[1999/1]
Bij de dood van E.W.A. Henssen
Aan de oprichting van De Parelduiker, nu bijna vier jaar geleden, lag de overtuiging ten grondslag dat voor het behoud van ons letterkundig erfgoed ook vertrouwdheid met het minder courante cultuurverleden onontbeerlijk is. Dat beginsel werd krachtig onderschreven door alle redacteuren van ons blad. Een van hen was de historicus dr. E.W.A. Henssen. Hij stierf op 20 februari 1999.
Emile Henssen, in 1950 in Bloemendaal geboren, had zijn belangstelling voor literaire randfiguren reeds getoond in zijn studies over de historicus F.C. Gerretson (Gerretson en Indië, 1983 – zijn dissertatie), de Groningse hoogleraar Romeins recht H.J. Scheltema (Langs zelfgekozen paden, 1993) en de diplomaat L.A. Ries (Een welmenend cynicus, 1995, bekroond met de G.W. van Heerwaardenprijs van de geschiedkundige vereniging Die Haghe). Wat de geportretteerden gemeen bleken te hebben, was een levendige belangstelling voor de literatuur: Gerretson publiceerde gedichten onder de naam Geerten Gossaert, Scheltema onder die van N.E.M. Pareau; Ries op zijn beurt was goed bevriend met enkele letterkundigen. Alledrie waren zij grensgangers, die zich op het raakvlak waagden van kunst, politiek en wetenschap. Hun afkeer van eenkennigheid sprak Emile ten zeerste aan.
Emile Henssen was immers zelf ook zo’n rusteloze forens tussen de historische, juridische en literaire wereld. En altijd leek het daarbij, ook in de dagelijkse omgang, alsof hij het liefst ergens anders had willen zijn. Elke redactie-bijeenkomst werd ingeluid met de aankondiging van Emile dat hij maar tot zus of zo laat kon blijven, een ultimatum dat geruisloos verstreek als de stemming hem beviel. Beraadslagingen volgde hij soms met afgewend hoofd, daarmee licht de indruk gevend afwezig, ongeïnteresseerd of zelfs afkerig tegenover het besprokene te staan. Het tegendeel was echter waar. Emile was een gretige toehoorder, die zich onverhoeds maar geestdriftig in de discussie kon mengen, daarbij puttend uit een verbazingwekkend reservoir aan kennis. Hij was een bescheiden en beminnelijk man, die zijn verlegenheid dikwijls maar moeilijk de baas was. Wie echter zijn vertrouwen had gewonnen, liet hij delen in zijn eruditie, enthousiasme en ontwapenende humor.

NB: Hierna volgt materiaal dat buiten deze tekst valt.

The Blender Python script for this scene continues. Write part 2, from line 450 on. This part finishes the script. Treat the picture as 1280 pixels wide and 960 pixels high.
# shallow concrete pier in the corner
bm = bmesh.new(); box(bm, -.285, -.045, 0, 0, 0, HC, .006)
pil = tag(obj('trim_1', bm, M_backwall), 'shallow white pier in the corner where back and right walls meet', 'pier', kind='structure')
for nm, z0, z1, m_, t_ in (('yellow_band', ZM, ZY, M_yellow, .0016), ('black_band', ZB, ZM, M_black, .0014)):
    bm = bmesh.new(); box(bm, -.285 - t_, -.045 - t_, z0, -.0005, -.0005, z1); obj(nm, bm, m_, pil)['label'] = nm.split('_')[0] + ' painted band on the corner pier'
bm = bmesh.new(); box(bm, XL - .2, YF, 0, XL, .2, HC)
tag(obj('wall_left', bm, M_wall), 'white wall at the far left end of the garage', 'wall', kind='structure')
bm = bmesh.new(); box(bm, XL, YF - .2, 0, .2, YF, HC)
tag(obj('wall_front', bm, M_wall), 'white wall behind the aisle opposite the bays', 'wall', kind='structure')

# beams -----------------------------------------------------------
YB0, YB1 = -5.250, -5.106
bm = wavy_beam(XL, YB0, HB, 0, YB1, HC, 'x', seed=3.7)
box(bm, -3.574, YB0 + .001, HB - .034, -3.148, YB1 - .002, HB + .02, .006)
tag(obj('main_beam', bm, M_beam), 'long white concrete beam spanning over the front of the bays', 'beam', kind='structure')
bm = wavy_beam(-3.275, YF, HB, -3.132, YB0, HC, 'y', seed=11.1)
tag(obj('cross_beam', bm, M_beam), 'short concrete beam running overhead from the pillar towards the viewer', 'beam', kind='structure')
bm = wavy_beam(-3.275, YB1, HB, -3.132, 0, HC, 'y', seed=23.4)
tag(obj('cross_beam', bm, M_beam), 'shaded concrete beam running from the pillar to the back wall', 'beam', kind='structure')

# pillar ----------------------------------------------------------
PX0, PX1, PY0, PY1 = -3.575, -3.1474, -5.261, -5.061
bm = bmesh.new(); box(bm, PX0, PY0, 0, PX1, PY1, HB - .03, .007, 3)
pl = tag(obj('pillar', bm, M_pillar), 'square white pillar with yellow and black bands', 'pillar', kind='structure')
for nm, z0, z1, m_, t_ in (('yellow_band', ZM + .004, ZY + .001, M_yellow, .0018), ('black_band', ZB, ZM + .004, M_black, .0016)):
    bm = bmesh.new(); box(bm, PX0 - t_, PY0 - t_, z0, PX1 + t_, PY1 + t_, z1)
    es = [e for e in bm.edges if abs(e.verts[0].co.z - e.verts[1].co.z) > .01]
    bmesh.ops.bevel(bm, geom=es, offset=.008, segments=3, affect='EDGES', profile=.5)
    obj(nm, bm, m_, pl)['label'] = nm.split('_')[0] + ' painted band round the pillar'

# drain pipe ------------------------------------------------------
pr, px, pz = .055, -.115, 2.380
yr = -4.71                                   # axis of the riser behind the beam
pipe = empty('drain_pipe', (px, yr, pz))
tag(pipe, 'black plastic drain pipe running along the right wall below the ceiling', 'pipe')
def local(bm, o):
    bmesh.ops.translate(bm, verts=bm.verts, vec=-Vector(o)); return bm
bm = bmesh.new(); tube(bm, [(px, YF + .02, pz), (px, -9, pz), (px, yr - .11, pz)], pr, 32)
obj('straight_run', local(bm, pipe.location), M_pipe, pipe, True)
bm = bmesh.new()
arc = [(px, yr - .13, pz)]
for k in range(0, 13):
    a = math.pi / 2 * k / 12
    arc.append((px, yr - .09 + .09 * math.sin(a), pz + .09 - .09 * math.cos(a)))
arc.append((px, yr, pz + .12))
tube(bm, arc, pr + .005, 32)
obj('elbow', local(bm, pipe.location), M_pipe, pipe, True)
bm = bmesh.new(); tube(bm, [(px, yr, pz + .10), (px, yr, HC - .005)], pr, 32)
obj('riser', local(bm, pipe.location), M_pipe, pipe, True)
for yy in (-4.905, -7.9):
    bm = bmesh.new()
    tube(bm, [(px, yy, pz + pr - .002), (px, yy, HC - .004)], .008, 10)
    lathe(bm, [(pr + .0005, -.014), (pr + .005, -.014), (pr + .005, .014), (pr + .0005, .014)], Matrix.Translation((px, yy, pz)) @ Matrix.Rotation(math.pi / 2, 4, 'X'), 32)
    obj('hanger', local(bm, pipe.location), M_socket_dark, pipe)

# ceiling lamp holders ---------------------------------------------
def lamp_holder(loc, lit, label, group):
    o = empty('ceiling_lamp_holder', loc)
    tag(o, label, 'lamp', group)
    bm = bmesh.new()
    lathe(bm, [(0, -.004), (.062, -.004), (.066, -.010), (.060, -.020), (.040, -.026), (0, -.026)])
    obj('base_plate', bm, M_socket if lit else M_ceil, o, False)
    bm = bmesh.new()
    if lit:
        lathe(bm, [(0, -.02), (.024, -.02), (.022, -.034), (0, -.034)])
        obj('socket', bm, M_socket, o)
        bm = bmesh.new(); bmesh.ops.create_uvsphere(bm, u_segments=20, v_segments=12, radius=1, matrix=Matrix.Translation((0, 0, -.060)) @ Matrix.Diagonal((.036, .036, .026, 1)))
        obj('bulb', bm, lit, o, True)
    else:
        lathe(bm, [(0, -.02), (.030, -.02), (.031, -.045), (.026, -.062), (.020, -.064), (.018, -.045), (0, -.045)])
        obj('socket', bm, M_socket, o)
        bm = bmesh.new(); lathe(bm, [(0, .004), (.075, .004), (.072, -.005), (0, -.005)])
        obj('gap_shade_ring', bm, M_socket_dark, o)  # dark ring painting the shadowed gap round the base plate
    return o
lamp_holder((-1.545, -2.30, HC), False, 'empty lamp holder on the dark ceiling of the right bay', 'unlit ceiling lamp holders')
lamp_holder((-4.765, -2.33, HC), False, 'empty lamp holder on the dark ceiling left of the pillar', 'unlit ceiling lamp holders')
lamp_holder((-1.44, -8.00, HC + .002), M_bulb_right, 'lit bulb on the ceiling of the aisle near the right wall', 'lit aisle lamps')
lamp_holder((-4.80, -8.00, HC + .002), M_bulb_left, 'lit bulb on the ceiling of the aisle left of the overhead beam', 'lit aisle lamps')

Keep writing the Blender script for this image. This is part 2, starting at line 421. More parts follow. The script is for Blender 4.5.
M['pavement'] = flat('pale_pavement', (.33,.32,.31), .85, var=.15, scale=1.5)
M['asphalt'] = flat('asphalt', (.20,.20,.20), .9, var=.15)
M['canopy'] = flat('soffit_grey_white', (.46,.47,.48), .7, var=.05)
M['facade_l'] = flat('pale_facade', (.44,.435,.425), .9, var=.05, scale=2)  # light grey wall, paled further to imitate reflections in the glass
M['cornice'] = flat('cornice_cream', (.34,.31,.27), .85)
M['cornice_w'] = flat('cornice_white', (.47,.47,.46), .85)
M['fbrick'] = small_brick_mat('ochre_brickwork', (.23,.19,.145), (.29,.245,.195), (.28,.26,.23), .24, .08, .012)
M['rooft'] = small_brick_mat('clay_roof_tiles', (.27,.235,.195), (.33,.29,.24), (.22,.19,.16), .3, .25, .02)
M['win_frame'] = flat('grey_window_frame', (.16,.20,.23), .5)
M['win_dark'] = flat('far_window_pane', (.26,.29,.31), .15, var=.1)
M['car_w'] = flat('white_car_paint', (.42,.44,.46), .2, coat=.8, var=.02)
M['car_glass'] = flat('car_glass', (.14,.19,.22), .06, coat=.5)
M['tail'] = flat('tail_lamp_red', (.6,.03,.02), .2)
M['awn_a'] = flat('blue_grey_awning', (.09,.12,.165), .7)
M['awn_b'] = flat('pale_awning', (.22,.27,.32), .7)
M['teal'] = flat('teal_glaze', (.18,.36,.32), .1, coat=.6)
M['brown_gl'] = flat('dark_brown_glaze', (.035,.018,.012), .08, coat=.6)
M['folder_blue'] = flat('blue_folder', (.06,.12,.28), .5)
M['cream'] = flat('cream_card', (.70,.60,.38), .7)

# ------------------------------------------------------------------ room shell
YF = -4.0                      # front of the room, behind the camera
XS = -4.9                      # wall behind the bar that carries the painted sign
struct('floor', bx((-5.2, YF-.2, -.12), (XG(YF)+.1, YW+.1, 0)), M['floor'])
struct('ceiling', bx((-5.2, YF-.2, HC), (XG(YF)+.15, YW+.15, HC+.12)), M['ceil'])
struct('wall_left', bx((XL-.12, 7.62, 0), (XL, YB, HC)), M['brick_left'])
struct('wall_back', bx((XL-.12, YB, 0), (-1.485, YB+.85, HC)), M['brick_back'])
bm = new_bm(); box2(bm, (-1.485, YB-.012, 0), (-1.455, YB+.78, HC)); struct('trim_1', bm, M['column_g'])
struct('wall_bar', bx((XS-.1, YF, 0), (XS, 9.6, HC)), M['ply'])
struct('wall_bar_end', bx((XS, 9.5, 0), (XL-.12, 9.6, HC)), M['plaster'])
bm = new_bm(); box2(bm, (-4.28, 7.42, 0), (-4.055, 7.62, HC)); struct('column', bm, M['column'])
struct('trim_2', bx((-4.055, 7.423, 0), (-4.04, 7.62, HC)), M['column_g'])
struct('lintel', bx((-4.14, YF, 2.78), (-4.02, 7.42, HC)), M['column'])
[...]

De laatste jaren – naar eigen zeggen, de gelukkigste van zijn leven, aan de zijde van Marianne Weyland de Bruin – lieten zien wat zijn enorme werkkracht vermocht: na een gedenkboek over de Rijksuniversiteit Groningen (waar hij geschiedenis gestudeerd had) en de boeken over Scheltema en Ries, publiceerde Emile Henssen in korte tijd lijvige studies over de geschiedenis van de Nederlandse Geologische Wetenschappen, over die van het Delftsch Studenten Corps en over twee eeuwen advocatuur in Nederland. De voltooiing van zijn geschiedschrijving van het Nederlands notariaat werd verhinderd door zijn overlijden, na een bijzonder tragisch ziekbed van bijna een half jaar.
Ruim een jaar geleden vertelde Emile ons van zijn voornemen een boek te schrijven over Johan Polak. Uit dat plan zou uiteindelijk de – vorige – aflevering van De Parelduiker ontstaan. Nog tijdens de voorbereiding hiervan ontviel ons de aanmoediging, inbreng en zachtmoedige persoonlijkheid van Emile Henssen.
Als laatste vaarwel aan hem opent deze aflevering van De Parelduiker met een beschouwing over Hans Lodeizen die Emile Henssen vijf jaar terug afstond aan het Nieuw Letterkundig Magazijn, het mededelingenblad van de Maatschappij der Nederlandse Letterkunde. De redactie ervan gaf ons bereidwillig toestemming de tekst – die oorspronkelijk bestond uit twee elkaar aanvullende artikelen – in vrijwel ongewijzigde vorm hier over te nemen.